Written request: Reproduce exactly the lines below, from the first one through the line containing "COL = SC.collection", and omit any pictures.

Extracted records:
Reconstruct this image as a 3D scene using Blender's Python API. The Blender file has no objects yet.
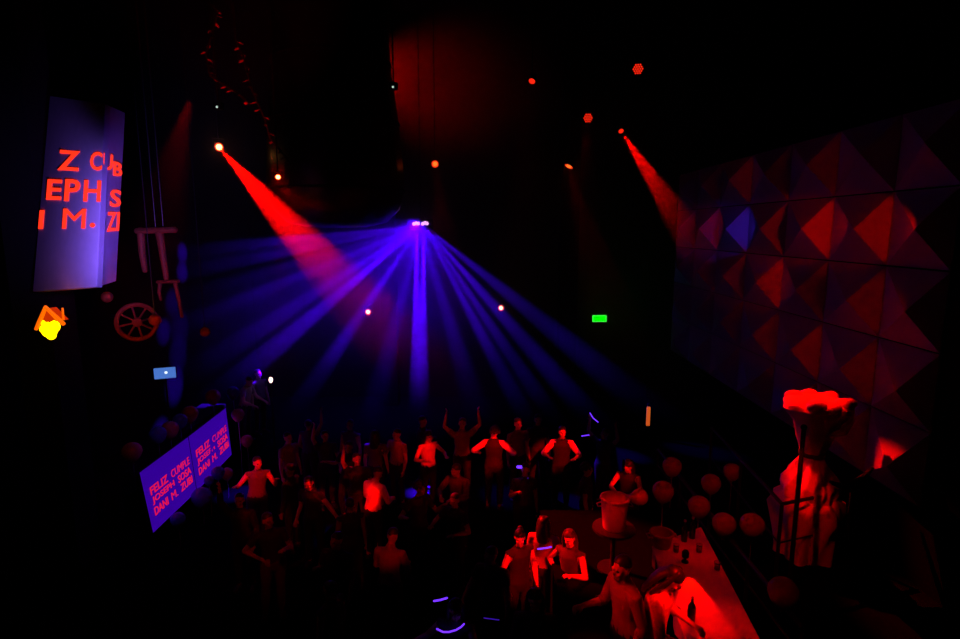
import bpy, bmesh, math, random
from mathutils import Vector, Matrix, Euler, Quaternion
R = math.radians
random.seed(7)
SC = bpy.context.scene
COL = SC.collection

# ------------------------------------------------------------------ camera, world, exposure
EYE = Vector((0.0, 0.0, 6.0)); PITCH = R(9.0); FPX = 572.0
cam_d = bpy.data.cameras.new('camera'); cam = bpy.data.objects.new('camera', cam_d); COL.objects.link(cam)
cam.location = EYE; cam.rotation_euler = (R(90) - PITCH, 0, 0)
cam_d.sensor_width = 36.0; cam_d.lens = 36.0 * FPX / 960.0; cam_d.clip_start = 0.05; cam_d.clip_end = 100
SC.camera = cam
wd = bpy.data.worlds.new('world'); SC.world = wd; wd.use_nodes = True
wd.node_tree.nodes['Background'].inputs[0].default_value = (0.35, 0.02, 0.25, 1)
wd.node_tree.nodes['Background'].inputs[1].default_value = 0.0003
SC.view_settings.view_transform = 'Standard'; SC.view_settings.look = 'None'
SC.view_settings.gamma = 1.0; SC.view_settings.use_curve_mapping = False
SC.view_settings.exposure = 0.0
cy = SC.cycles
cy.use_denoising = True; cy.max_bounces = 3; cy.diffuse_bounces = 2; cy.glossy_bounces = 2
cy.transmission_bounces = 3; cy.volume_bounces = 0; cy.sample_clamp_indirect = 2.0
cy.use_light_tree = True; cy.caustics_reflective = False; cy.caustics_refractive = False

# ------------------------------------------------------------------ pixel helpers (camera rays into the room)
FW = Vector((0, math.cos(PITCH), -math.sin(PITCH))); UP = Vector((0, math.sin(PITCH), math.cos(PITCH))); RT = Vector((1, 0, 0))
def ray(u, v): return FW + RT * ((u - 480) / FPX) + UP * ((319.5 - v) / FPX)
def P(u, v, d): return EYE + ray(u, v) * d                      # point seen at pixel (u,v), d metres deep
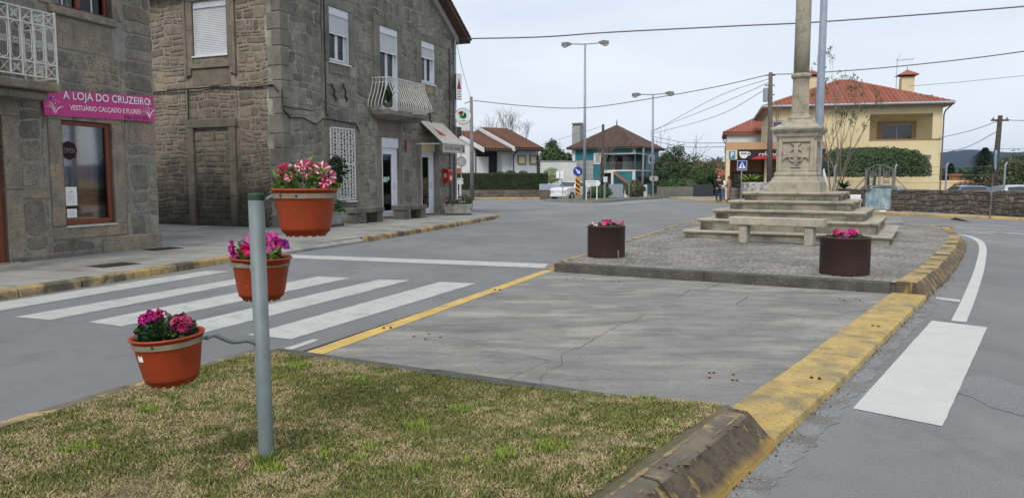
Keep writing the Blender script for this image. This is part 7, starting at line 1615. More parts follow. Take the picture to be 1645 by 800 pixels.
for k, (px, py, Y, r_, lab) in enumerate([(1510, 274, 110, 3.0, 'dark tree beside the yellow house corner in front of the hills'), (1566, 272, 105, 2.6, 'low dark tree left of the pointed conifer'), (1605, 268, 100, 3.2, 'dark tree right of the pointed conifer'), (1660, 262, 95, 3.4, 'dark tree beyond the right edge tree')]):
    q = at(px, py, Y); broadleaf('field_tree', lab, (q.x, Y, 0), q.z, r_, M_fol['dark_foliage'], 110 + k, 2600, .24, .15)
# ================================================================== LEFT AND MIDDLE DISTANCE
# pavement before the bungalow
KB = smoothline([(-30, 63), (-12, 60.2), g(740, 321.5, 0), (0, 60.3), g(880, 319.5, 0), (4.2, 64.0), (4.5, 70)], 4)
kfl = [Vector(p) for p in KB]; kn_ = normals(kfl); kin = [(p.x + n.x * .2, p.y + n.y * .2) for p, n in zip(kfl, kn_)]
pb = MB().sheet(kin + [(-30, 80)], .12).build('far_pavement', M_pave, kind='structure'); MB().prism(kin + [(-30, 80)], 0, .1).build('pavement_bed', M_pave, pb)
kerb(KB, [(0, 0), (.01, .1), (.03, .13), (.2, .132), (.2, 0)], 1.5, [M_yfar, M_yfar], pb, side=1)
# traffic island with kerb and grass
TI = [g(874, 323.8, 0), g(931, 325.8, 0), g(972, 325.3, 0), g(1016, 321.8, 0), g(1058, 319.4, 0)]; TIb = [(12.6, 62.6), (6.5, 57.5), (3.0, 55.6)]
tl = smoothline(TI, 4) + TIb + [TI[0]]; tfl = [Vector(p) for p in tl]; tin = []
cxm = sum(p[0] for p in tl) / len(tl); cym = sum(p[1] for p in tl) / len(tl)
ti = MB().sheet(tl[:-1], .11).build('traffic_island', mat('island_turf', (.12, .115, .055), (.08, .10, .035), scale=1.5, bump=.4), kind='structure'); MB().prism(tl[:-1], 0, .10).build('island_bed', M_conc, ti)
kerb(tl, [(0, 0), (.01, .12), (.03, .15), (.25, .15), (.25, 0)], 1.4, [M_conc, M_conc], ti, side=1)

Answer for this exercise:
Reconstruct this image as a 3D scene using Blender's Python API. The Blender file has no objects yet.
import bpy, bmesh, math, random
from mathutils import Vector, Matrix, Euler, Quaternion
R = math.radians
random.seed(7)
SC = bpy.context.scene
COL = SC.collection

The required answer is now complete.